Henri Texier: We first played together in September 2003. At the time, the Azur Quintet was coming to an end after twelve years of really fruitful collaborations with Tony Rabeson, Glenn Ferris and Bojan Zulfikarpasic. We had explored quite a few paths and I was feeling a need to try out and discover other sounds. We wanted to make a sort of orchestra - something between the fanfares of New Orleans and the groups that you find in Eastern Europe. We tried a sextet, and Manu Codjia was immediately at ease playing with the winds. There was something interesting in the sound and it was a promising mix. I’m quite a good listener, and if I have one quality, it’s being able to find which textures go together. In any case, it worked.
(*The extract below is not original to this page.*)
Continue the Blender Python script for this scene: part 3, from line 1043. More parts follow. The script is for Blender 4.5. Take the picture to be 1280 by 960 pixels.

What with the Azur Quintet, the Strada Sextet, Mad Nomad and your first-rate trio with Aldo Romano and Louis Sclavis, you’ve led quite a few groups - yet you have never stayed put. Choice or pure chance?
I think it’s pure chance. Part of the spirit of jazz is getting together with other musicians and I was lucky enough to cross paths with a lot of them. Each time, there was the same desire to invent, break up, renew, and find other sounds, and especially to enjoy. That’s the key word, even if the music can bring a whole lot of suffering at times.

Why did you call the album Alerte à l’eau?
Water fascinates me - the sea, liquids, the rain. Today it’s raining, spitting down, and I love it! Maybe it’s my Breton blood, but I’ll get over it (laughter). The title is in fact the name of a piece that I wrote at the time that I was playing with François Jeanneau and Daniel Humair. But beyond the album’s title, ecology has always interested me. I remember when the word was invented and it immediately meant something to me. I’ve always been a rebel and angry about the way nature and beauty are constantly under attack. My musical life is so short, so it felt like time to do an album on nature. And of course it’s a hot subject. 

How do you write music?
It’s a twenty-four hours a day job, with some gestation periods and the odd writer’s block on a couple of bars. Some artists have rituals, but I try to feed myself on anything that comes into my ears. I listen, I hear, and then at some point I get behind the piano. For this album, though, I did shut myself away for a fortnight to hammer it out.

What do you call improvisation?
Something instant. Making jazz is like trying to make a sculpture out of passing time. It’s giving a sense of volume, depth, texture, speed and tension. Improvisation is so supple that the exchange can be very quick and strong and deep. That can be tiresome too, but when it works, it brings about some really original sensations.

Three of the titles on the album are about Africa. Do you have a particular link to the continent?
Africa was a revelation to me and allowed me to discover jazz by oral tradition, rather than Europe’s written tradition. I went for the first time in 1990 with Aldo Romano, Louis Sclavis and Guy le Querrec. We crossed the whole continent like travelling acrobats, through sub-Saharan Africa, South Africa… But we shouldn’t say Africa, we should say "the Africas", because there is such a concentration of diversity there. When you go to Africa, a permanent transformation takes place in you. If France is the verb nation, then Africa is the music continent. When I played in Africa, the most extraordinary thing was the reaction of the people. The relationship with the audience wasn’t a show relationship but a share relationship. When I see how the whole continent is sinking, I feel a deep sense of sadness.

Do you feel pessimist about the world and its future?
No, I don’t have a pessimist view of the world, but I have a pessimist view of its two-legged inhabitants. Man is just a speck of dust looking out for his own end and trying to kill himself. This album is a warning and a cry for help.

Do you think that music can serve a political purpose?
There are a lot of artists who worry about their commitment and what their creation means within society. I would tend to give a negative answer and say that music can’t do any harm. The worst thing you can do is not talk. I think it’s important for ideas to circulate, and that’s where music comes in because it is a good medium for broadcasting ideas and emotions and linking people together. We are living a musical ecological catastrophe, in a world with a polluted spirit. At the end of the day, artists like me are the "depolluters". I hope that when I play a musical note, the listener feels good and that people feel as if their minds and perceptions have had an airing. That’s one reason why I feel so strongly about anything that holds back cultural expression. I don’t think that policies go far enough in the right direction. Do you think it’s acceptable that a record should be taxed at the same rate as a fur coat? With policies like that, social links no longer mean anything.

Henri Texier Alerte à l’eau (Label Bleu) 2007
Playing at the New Morning, Paris on 1 March.